▸ **DATA LINES**:
* * *
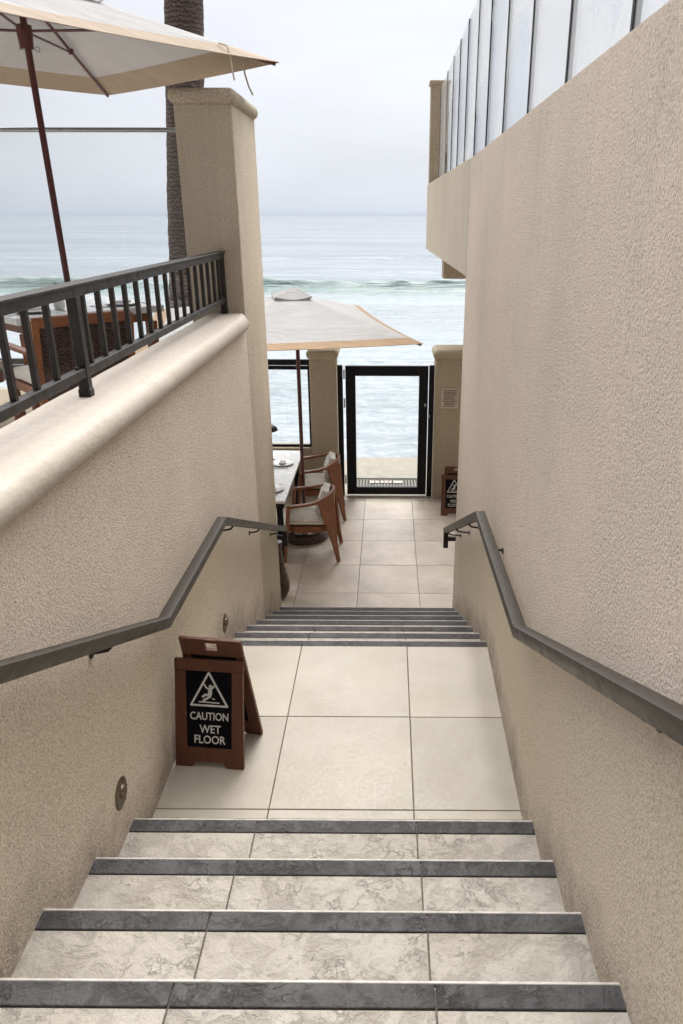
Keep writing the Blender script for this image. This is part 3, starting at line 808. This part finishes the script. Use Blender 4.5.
# ------------------------------------------------------------------ lower dining set
def lower_chair(label, loc, rz, pil=True):
    """barrel armchair, faces +Y, origin on the floor at the seat centre"""
    t = thing('wooden_armchair', label, 'chair', loc, rz, 'wooden barrel armchairs with pale cushions')
    W, D = .27, .26
    def U(a): # a from -1 (left arm front) .. 0 back .. 1
        ang = a * rad(118)
        x = math.sin(ang) * W * 1.04; y = -math.cos(ang) * D * 1.02
        if abs(a) > .76: y = -math.cos(rad(118 * .76)) * D * 1.02 + (abs(a) - .76) / .24 * .19; x = math.copysign(W * 1.04, a)
        z = .64 + .075 * math.cos(min(abs(a), 1) * PI / 2) ** 1.2
        return Vector((x, y, z))
    bm = B(); n = 40; rings = []
    for i in range(n + 1):
        a = -1 + 2 * i / n; p = U(a); q = U(min(1, a + .02)) - U(max(-1, a - .02)); q.normalize()
        s = Vector((q.y, -q.x, 0)).normalized()
        hw_ = .024 if abs(a) > .5 else .017; hh_ = .014 if abs(a) > .6 else .014 + .03 * (1 - abs(a) / .6)
        rings.append([bm.verts.new(p + s * u * hw_ + Vector((0, 0, v * hh_))) for u, v in ((-1, -1), (1, -1), (1, 1), (-1, 1))])
    for a, b_ in zip(rings, rings[1:]):
        for j in range(4): bm.faces.new((a[j], a[(j + 1) % 4], b_[(j + 1) % 4], b_[j]))
    bm.faces.new(rings[0]); bm.faces.new(rings[-1])
    bmesh.ops.bevel(bm, geom=list(bm.edges), offset=.003, segments=1, affect='EDGES')
    obj('arm_rail', bm, TEAK, t, smooth=True)
    # legs: front slender, rear broad plank tapering to the foot
    for s in (-1, 1):
        bm = B()
        top = Vector((s * W * 1.0, .19, .64)); foot = Vector((s * (W + .015), .25, 0))
        tube(bm, [top, (top + foot) / 2, foot], [.021, .019, .013], 8); obj('leg', bm, TEAK, t, smooth=True)
    for s in (-1, 1):
        bm = B(); pts = [(.70, .10), (.55, .092), (.42, .066), (.2, .032), (0, .018)]
        rings = []
        for z, w_ in pts:
            k = 1 - z / .69
            c = Vector((s * (.195 + .055 * k), -.195 - .125 * k, z)); d = Vector((.72 * s * 1.0, .69, 0)).normalized() * -1; d = Vector((s * .66, .75, 0)).normalized()
            nn = Vector((d.y, -d.x, 0))
            rings.append([bm.verts.new(c + d * w_ * u + nn * .013 * v) for u, v in ((-1, -1), (1, -1), (1, 1), (-1, 1))])
        for a, b_ in zip(rings, rings[1:]):
            for j in range(4): bm.faces.new((a[j], a[(j + 1) % 4], b_[(j + 1) % 4], b_[j]))
        bm.faces.new(rings[0]); bm.faces.new(rings[-1])
        bmesh.ops.bevel(bm, geom=list(bm.edges), offset=.003, segments=1, affect='EDGES')
        obj('leg', bm, TEAK, t)
    def pad(x, y0, y1, z0, z1, bev, rx_=0, c=(0, 0, 0), taper=1.):
        b = B(); q = bmesh.new(); bmesh.ops.create_cube(q, size=1); bmesh.ops.subdivide_edges(q, edges=q.edges, cuts=6, use_grid_fill=True)
        for v in q.verts:
            u, w_, h_ = v.co.x * 2, v.co.y * 2, v.co.z * 2
            e = (1 - abs(u) ** 6) * (1 - abs(w_) ** 6)
            X = u * x * (1 - .05 * h_ * h_); Y = w_ * (y1 - y0) / 2
            rr_ = max(abs(u), abs(w_))
            v.co = Vector((X, (y0 + y1) / 2 + Y, (z0 + z1) / 2 + h_ * (z1 - z0) / 2 * (.55 + .45 * max(0, e) ** .5)))
        bmesh.ops.bevel(q, geom=[e for e in q.edges if e.calc_face_angle(0) > .9], offset=.012, segments=2, affect='EDGES')
        merge(b, q); return b
    bm = B(); rings = []
    for i in range(21):
        a = -.42 + .84 * i / 20; p = U(a)
        s_ = Vector((p.x, p.y, 0)).normalized() * .011
        zb = .45 + .0 * abs(a)
        rings.append([bm.verts.new(q) for q in (Vector((p.x, p.y, zb)) - s_, Vector((p.x, p.y, zb)) + s_, Vector((p.x, p.y, p.z - .02)) + s_, Vector((p.x, p.y, p.z - .02)) - s_)])
    for a, b_ in zip(rings, rings[1:]):
        for j in range(4): bm.faces.new((a[j], a[(j + 1) % 4], b_[(j + 1) % 4], b_[j]))
    bm.faces.new(rings[0]); bm.faces.new(rings[-1]); obj('backrest', bm, TEAK, t, smooth=True)
    bm = B(); pts = []
    for i in range(28):
        a = 2 * PI * i / 28; x, y = math.cos(a), math.sin(a); k = (abs(x) ** 3.2 + abs(y) ** 3.2) ** (-1 / 3.2); pts.append((x * k * (W - .015), .01 + y * k * .235))
    prism(bm, pts, lambda u, v, q: (u, v, q), .335, .402); obj('seat_frame', bm, TEAK, t, smooth=True)
    obj('seat_cushion', pad(W - .025, -.19, .235, .402, .475, .02), CUSH, t, smooth=True)
    if pil:
        b = pad(.19, -.05, .05, -.135, .135, .03)
        bmesh.ops.transform(b, matrix=Matrix.Translation((0, -.150, .635)) @ Matrix.Rotation(rad(18), 4, 'X'), verts=b.verts)
        obj('pillow', b, CUSHP, t, smooth=True)
    return t
c1 = lower_chair('nearer wooden armchair with striped back pillow, closest to the bottom of the stairs', (-.845, 7.43, FL + .001), rad(90))
c2 = copy_tree(c1); c2.location = (-.86, 8.55, FL + .001); c2.rotation_euler = (0, 0, rad(95)); c2['label'] = 'farther wooden armchair with pale pillow, nearest the black gate'
c3 = copy_tree(c1); c3.location = (-2.25, 7.5, FL + .001); c3.rotation_euler = (0, 0, rad(-90)); c3['label'] = 'nearer wooden armchair on the far left side of the dining table'
c4 = copy_tree(c1); c4.location = (-2.25, 8.5, FL + .001); c4.rotation_euler = (0, 0, rad(-86)); c4['label'] = 'farther wooden armchair on the far left side of the dining table, by the glass fence'

tb = thing('dining_table', 'long pale stone topped dining table laid for a meal below the tan bordered parasol', 'table', (-1.5, 7.93, FL))
bm = B(); box(bm, -1.98, -1.05, 7.06, 8.82, -.43, -.40, .004, 2); obj('table_top', bm, STONET, tb, world=True)
bm = B(); box(bm, -1.93, -1.075, 7.10, 8.78, -.50, -.431, .003, 1); obj('apron', bm, BLACK, tb, world=True)
for x in (-1.87, -1.13):
    for y in (7.2, 8.68):
        bm = B(); box(bm, x - .03, x + .03, y - .03, y + .03, FL, -.501, .003, 1); obj('leg', bm, BLACK, tb, world=True)
def setting(x, y, z, rz, label, grp):
    t = thing('place_setting', label, 'place setting', (x, y, z), rz, grp)
    bm = B(); lathe(bm, [(.001, .004), (.08, .004), (.125, .018), (.13, .018), (.085, 0), (.001, 0)], 28); obj('plate', bm, CERAM, t, smooth=True)
    bm = B(); box(bm, -.055, .055, -.035, .035, .012, .03, .006, 2); obj('napkin', bm, NAPKIN, t)
    bm = B(); box(bm, -.17, -.158, -.09, .10, 0, .003); box(bm, .158, .17, -.09, .10, 0, .003); box(bm, -.192, -.182, -.09, .09, 0, .003); obj('cutlery', bm, STEEL, t)
GRP = 'place settings on the dining table'
setting(-1.24, 7.40, -.3995, rad(90), 'white plate and folded napkin on the near right corner of the stone dining table', GRP)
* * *
▸ **WORK INSTRUCTIONS**: Make an exact reproduction of the listing above, without any pictures.

▸ **TASK SOLUTION**:
Keep writing the Blender script for this image. This is part 3, starting at line 808. This part finishes the script. Use Blender 4.5.
# ------------------------------------------------------------------ lower dining set
def lower_chair(label, loc, rz, pil=True):
    """barrel armchair, faces +Y, origin on the floor at the seat centre"""
    t = thing('wooden_armchair', label, 'chair', loc, rz, 'wooden barrel armchairs with pale cushions')
    W, D = .27, .26
    def U(a): # a from -1 (left arm front) .. 0 back .. 1
        ang = a * rad(118)
        x = math.sin(ang) * W * 1.04; y = -math.cos(ang) * D * 1.02
        if abs(a) > .76: y = -math.cos(rad(118 * .76)) * D * 1.02 + (abs(a) - .76) / .24 * .19; x = math.copysign(W * 1.04, a)
        z = .64 + .075 * math.cos(min(abs(a), 1) * PI / 2) ** 1.2
        return Vector((x, y, z))
    bm = B(); n = 40; rings = []
    for i in range(n + 1):
        a = -1 + 2 * i / n; p = U(a); q = U(min(1, a + .02)) - U(max(-1, a - .02)); q.normalize()
        s = Vector((q.y, -q.x, 0)).normalized()
        hw_ = .024 if abs(a) > .5 else .017; hh_ = .014 if abs(a) > .6 else .014 + .03 * (1 - abs(a) / .6)
        rings.append([bm.verts.new(p + s * u * hw_ + Vector((0, 0, v * hh_))) for u, v in ((-1, -1), (1, -1), (1, 1), (-1, 1))])
    for a, b_ in zip(rings, rings[1:]):
        for j in range(4): bm.faces.new((a[j], a[(j + 1) % 4], b_[(j + 1) % 4], b_[j]))
    bm.faces.new(rings[0]); bm.faces.new(rings[-1])
    bmesh.ops.bevel(bm, geom=list(bm.edges), offset=.003, segments=1, affect='EDGES')
    obj('arm_rail', bm, TEAK, t, smooth=True)
    # legs: front slender, rear broad plank tapering to the foot
    for s in (-1, 1):
        bm = B()
        top = Vector((s * W * 1.0, .19, .64)); foot = Vector((s * (W + .015), .25, 0))
        tube(bm, [top, (top + foot) / 2, foot], [.021, .019, .013], 8); obj('leg', bm, TEAK, t, smooth=True)
    for s in (-1, 1):
        bm = B(); pts = [(.70, .10), (.55, .092), (.42, .066), (.2, .032), (0, .018)]
        rings = []
        for z, w_ in pts:
            k = 1 - z / .69
            c = Vector((s * (.195 + .055 * k), -.195 - .125 * k, z)); d = Vector((.72 * s * 1.0, .69, 0)).normalized() * -1; d = Vector((s * .66, .75, 0)).normalized()
            nn = Vector((d.y, -d.x, 0))
            rings.append([bm.verts.new(c + d * w_ * u + nn * .013 * v) for u, v in ((-1, -1), (1, -1), (1, 1), (-1, 1))])
        for a, b_ in zip(rings, rings[1:]):
            for j in range(4): bm.faces.new((a[j], a[(j + 1) % 4], b_[(j + 1) % 4], b_[j]))
        bm.faces.new(rings[0]); bm.faces.new(rings[-1])
        bmesh.ops.bevel(bm, geom=list(bm.edges), offset=.003, segments=1, affect='EDGES')
        obj('leg', bm, TEAK, t)
    def pad(x, y0, y1, z0, z1, bev, rx_=0, c=(0, 0, 0), taper=1.):
        b = B(); q = bmesh.new(); bmesh.ops.create_cube(q, size=1); bmesh.ops.subdivide_edges(q, edges=q.edges, cuts=6, use_grid_fill=True)
        for v in q.verts:
            u, w_, h_ = v.co.x * 2, v.co.y * 2, v.co.z * 2
            e = (1 - abs(u) ** 6) * (1 - abs(w_) ** 6)
            X = u * x * (1 - .05 * h_ * h_); Y = w_ * (y1 - y0) / 2
            rr_ = max(abs(u), abs(w_))
            v.co = Vector((X, (y0 + y1) / 2 + Y, (z0 + z1) / 2 + h_ * (z1 - z0) / 2 * (.55 + .45 * max(0, e) ** .5)))
        bmesh.ops.bevel(q, geom=[e for e in q.edges if e.calc_face_angle(0) > .9], offset=.012, segments=2, affect='EDGES')
        merge(b, q); return b
    bm = B(); rings = []
    for i in range(21):
        a = -.42 + .84 * i / 20; p = U(a)
        s_ = Vector((p.x, p.y, 0)).normalized() * .011
        zb = .45 + .0 * abs(a)
        rings.append([bm.verts.new(q) for q in (Vector((p.x, p.y, zb)) - s_, Vector((p.x, p.y, zb)) + s_, Vector((p.x, p.y, p.z - .02)) + s_, Vector((p.x, p.y, p.z - .02)) - s_)])
    for a, b_ in zip(rings, rings[1:]):
        for j in range(4): bm.faces.new((a[j], a[(j + 1) % 4], b_[(j + 1) % 4], b_[j]))
    bm.faces.new(rings[0]); bm.faces.new(rings[-1]); obj('backrest', bm, TEAK, t, smooth=True)
    bm = B(); pts = []
    for i in range(28):
        a = 2 * PI * i / 28; x, y = math.cos(a), math.sin(a); k = (abs(x) ** 3.2 + abs(y) ** 3.2) ** (-1 / 3.2); pts.append((x * k * (W - .015), .01 + y * k * .235))
    prism(bm, pts, lambda u, v, q: (u, v, q), .335, .402); obj('seat_frame', bm, TEAK, t, smooth=True)
    obj('seat_cushion', pad(W - .025, -.19, .235, .402, .475, .02), CUSH, t, smooth=True)
    if pil:
        b = pad(.19, -.05, .05, -.135, .135, .03)
        bmesh.ops.transform(b, matrix=Matrix.Translation((0, -.150, .635)) @ Matrix.Rotation(rad(18), 4, 'X'), verts=b.verts)
        obj('pillow', b, CUSHP, t, smooth=True)
    return t
c1 = lower_chair('nearer wooden armchair with striped back pillow, closest to the bottom of the stairs', (-.845, 7.43, FL + .001), rad(90))
c2 = copy_tree(c1); c2.location = (-.86, 8.55, FL + .001); c2.rotation_euler = (0, 0, rad(95)); c2['label'] = 'farther wooden armchair with pale pillow, nearest the black gate'
c3 = copy_tree(c1); c3.location = (-2.25, 7.5, FL + .001); c3.rotation_euler = (0, 0, rad(-90)); c3['label'] = 'nearer wooden armchair on the far left side of the dining table'
c4 = copy_tree(c1); c4.location = (-2.25, 8.5, FL + .001); c4.rotation_euler = (0, 0, rad(-86)); c4['label'] = 'farther wooden armchair on the far left side of the dining table, by the glass fence'

tb = thing('dining_table', 'long pale stone topped dining table laid for a meal below the tan bordered parasol', 'table', (-1.5, 7.93, FL))
bm = B(); box(bm, -1.98, -1.05, 7.06, 8.82, -.43, -.40, .004, 2); obj('table_top', bm, STONET, tb, world=True)
bm = B(); box(bm, -1.93, -1.075, 7.10, 8.78, -.50, -.431, .003, 1); obj('apron', bm, BLACK, tb, world=True)
for x in (-1.87, -1.13):
    for y in (7.2, 8.68):
        bm = B(); box(bm, x - .03, x + .03, y - .03, y + .03, FL, -.501, .003, 1); obj('leg', bm, BLACK, tb, world=True)
def setting(x, y, z, rz, label, grp):
    t = thing('place_setting', label, 'place setting', (x, y, z), rz, grp)
    bm = B(); lathe(bm, [(.001, .004), (.08, .004), (.125, .018), (.13, .018), (.085, 0), (.001, 0)], 28); obj('plate', bm, CERAM, t, smooth=True)
    bm = B(); box(bm, -.055, .055, -.035, .035, .012, .03, .006, 2); obj('napkin', bm, NAPKIN, t)
    bm = B(); box(bm, -.17, -.158, -.09, .10, 0, .003); box(bm, .158, .17, -.09, .10, 0, .003); box(bm, -.192, -.182, -.09, .09, 0, .003); obj('cutlery', bm, STEEL, t)
GRP = 'place settings on the dining table'
setting(-1.24, 7.40, -.3995, rad(90), 'white plate and folded napkin on the near right corner of the stone dining table', GRP)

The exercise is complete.